(SHORT PROBLEM): The entries need to be copied exactly.

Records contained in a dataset
◆ ◆ ◆ ◆ ◆ ◆ ◆
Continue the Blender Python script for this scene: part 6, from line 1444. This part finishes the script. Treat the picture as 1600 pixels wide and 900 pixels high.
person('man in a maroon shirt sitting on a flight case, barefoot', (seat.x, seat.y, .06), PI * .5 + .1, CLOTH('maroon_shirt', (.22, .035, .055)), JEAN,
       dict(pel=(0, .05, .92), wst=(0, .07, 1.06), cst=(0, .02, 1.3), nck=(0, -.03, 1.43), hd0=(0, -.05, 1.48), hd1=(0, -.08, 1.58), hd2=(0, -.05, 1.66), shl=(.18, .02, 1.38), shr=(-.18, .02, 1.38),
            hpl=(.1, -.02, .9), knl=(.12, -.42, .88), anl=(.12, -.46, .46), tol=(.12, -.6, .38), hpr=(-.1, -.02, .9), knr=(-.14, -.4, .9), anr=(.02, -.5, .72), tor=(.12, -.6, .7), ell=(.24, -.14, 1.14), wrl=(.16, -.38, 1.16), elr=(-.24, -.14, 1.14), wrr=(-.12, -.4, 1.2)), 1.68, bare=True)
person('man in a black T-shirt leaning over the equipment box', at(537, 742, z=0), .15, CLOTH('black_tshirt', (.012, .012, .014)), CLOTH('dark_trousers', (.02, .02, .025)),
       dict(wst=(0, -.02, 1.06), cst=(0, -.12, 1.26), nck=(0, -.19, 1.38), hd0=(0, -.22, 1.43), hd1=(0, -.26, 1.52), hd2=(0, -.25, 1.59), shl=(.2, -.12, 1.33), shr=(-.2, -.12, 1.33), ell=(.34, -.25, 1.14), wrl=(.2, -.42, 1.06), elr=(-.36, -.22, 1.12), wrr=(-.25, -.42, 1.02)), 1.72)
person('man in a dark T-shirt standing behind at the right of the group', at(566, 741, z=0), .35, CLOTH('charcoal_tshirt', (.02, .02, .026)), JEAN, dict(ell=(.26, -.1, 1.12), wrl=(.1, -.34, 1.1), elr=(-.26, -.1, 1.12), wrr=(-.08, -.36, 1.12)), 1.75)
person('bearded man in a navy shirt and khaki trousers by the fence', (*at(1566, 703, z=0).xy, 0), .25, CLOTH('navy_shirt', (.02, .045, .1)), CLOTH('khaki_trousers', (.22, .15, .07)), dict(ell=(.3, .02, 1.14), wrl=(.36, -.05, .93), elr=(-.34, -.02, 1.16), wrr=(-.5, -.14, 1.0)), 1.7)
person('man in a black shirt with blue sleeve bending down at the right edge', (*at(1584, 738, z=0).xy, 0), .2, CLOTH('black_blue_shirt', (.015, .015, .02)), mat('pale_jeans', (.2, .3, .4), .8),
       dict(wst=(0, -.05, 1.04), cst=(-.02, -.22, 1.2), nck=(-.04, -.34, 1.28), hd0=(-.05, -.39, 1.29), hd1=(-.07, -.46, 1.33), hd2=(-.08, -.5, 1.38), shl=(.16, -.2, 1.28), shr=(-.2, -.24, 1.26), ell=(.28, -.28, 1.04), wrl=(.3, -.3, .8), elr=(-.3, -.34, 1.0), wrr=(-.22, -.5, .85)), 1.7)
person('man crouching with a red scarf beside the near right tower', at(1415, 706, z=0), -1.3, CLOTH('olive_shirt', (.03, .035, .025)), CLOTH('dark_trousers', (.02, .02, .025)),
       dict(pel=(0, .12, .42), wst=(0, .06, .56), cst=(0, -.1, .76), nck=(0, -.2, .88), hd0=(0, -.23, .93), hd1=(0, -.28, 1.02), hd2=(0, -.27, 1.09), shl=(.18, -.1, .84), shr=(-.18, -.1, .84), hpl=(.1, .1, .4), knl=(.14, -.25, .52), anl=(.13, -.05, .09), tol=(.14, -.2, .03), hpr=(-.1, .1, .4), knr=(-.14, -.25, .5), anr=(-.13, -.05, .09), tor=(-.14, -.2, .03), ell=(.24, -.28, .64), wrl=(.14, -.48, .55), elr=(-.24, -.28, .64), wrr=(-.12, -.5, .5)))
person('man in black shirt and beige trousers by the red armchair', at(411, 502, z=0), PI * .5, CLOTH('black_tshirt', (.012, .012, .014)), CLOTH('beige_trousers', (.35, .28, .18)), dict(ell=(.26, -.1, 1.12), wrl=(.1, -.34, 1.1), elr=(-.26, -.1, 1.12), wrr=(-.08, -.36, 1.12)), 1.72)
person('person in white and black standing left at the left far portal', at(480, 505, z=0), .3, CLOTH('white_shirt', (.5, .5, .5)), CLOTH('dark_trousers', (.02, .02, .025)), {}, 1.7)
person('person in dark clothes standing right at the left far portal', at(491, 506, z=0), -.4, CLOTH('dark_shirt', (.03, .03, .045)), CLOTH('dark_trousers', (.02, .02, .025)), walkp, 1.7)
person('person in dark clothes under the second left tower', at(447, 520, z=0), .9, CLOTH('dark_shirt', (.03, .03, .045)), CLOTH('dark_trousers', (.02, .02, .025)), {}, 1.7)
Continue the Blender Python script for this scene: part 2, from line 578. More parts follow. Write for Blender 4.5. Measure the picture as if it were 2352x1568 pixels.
◆ ◆ ◆ ◆ ◆ ◆ ◆
(SOLUTION):
Continue the Blender Python script for this scene: part 6, from line 1444. This part finishes the script. Treat the picture as 1600 pixels wide and 900 pixels high.
person('man in a maroon shirt sitting on a flight case, barefoot', (seat.x, seat.y, .06), PI * .5 + .1, CLOTH('maroon_shirt', (.22, .035, .055)), JEAN,
       dict(pel=(0, .05, .92), wst=(0, .07, 1.06), cst=(0, .02, 1.3), nck=(0, -.03, 1.43), hd0=(0, -.05, 1.48), hd1=(0, -.08, 1.58), hd2=(0, -.05, 1.66), shl=(.18, .02, 1.38), shr=(-.18, .02, 1.38),
            hpl=(.1, -.02, .9), knl=(.12, -.42, .88), anl=(.12, -.46, .46), tol=(.12, -.6, .38), hpr=(-.1, -.02, .9), knr=(-.14, -.4, .9), anr=(.02, -.5, .72), tor=(.12, -.6, .7), ell=(.24, -.14, 1.14), wrl=(.16, -.38, 1.16), elr=(-.24, -.14, 1.14), wrr=(-.12, -.4, 1.2)), 1.68, bare=True)
person('man in a black T-shirt leaning over the equipment box', at(537, 742, z=0), .15, CLOTH('black_tshirt', (.012, .012, .014)), CLOTH('dark_trousers', (.02, .02, .025)),
       dict(wst=(0, -.02, 1.06), cst=(0, -.12, 1.26), nck=(0, -.19, 1.38), hd0=(0, -.22, 1.43), hd1=(0, -.26, 1.52), hd2=(0, -.25, 1.59), shl=(.2, -.12, 1.33), shr=(-.2, -.12, 1.33), ell=(.34, -.25, 1.14), wrl=(.2, -.42, 1.06), elr=(-.36, -.22, 1.12), wrr=(-.25, -.42, 1.02)), 1.72)
person('man in a dark T-shirt standing behind at the right of the group', at(566, 741, z=0), .35, CLOTH('charcoal_tshirt', (.02, .02, .026)), JEAN, dict(ell=(.26, -.1, 1.12), wrl=(.1, -.34, 1.1), elr=(-.26, -.1, 1.12), wrr=(-.08, -.36, 1.12)), 1.75)
person('bearded man in a navy shirt and khaki trousers by the fence', (*at(1566, 703, z=0).xy, 0), .25, CLOTH('navy_shirt', (.02, .045, .1)), CLOTH('khaki_trousers', (.22, .15, .07)), dict(ell=(.3, .02, 1.14), wrl=(.36, -.05, .93), elr=(-.34, -.02, 1.16), wrr=(-.5, -.14, 1.0)), 1.7)
person('man in a black shirt with blue sleeve bending down at the right edge', (*at(1584, 738, z=0).xy, 0), .2, CLOTH('black_blue_shirt', (.015, .015, .02)), mat('pale_jeans', (.2, .3, .4), .8),
       dict(wst=(0, -.05, 1.04), cst=(-.02, -.22, 1.2), nck=(-.04, -.34, 1.28), hd0=(-.05, -.39, 1.29), hd1=(-.07, -.46, 1.33), hd2=(-.08, -.5, 1.38), shl=(.16, -.2, 1.28), shr=(-.2, -.24, 1.26), ell=(.28, -.28, 1.04), wrl=(.3, -.3, .8), elr=(-.3, -.34, 1.0), wrr=(-.22, -.5, .85)), 1.7)
person('man crouching with a red scarf beside the near right tower', at(1415, 706, z=0), -1.3, CLOTH('olive_shirt', (.03, .035, .025)), CLOTH('dark_trousers', (.02, .02, .025)),
       dict(pel=(0, .12, .42), wst=(0, .06, .56), cst=(0, -.1, .76), nck=(0, -.2, .88), hd0=(0, -.23, .93), hd1=(0, -.28, 1.02), hd2=(0, -.27, 1.09), shl=(.18, -.1, .84), shr=(-.18, -.1, .84), hpl=(.1, .1, .4), knl=(.14, -.25, .52), anl=(.13, -.05, .09), tol=(.14, -.2, .03), hpr=(-.1, .1, .4), knr=(-.14, -.25, .5), anr=(-.13, -.05, .09), tor=(-.14, -.2, .03), ell=(.24, -.28, .64), wrl=(.14, -.48, .55), elr=(-.24, -.28, .64), wrr=(-.12, -.5, .5)))
person('man in black shirt and beige trousers by the red armchair', at(411, 502, z=0), PI * .5, CLOTH('black_tshirt', (.012, .012, .014)), CLOTH('beige_trousers', (.35, .28, .18)), dict(ell=(.26, -.1, 1.12), wrl=(.1, -.34, 1.1), elr=(-.26, -.1, 1.12), wrr=(-.08, -.36, 1.12)), 1.72)
person('person in white and black standing left at the left far portal', at(480, 505, z=0), .3, CLOTH('white_shirt', (.5, .5, .5)), CLOTH('dark_trousers', (.02, .02, .025)), {}, 1.7)
person('person in dark clothes standing right at the left far portal', at(491, 506, z=0), -.4, CLOTH('dark_shirt', (.03, .03, .045)), CLOTH('dark_trousers', (.02, .02, .025)), walkp, 1.7)
person('person in dark clothes under the second left tower', at(447, 520, z=0), .9, CLOTH('dark_shirt', (.03, .03, .045)), CLOTH('dark_trousers', (.02, .02, .025)), {}, 1.7)
Continue the Blender Python script for this scene: part 2, from line 578. More parts follow. Write for Blender 4.5. Measure the picture as if it were 2352x1568 pixels.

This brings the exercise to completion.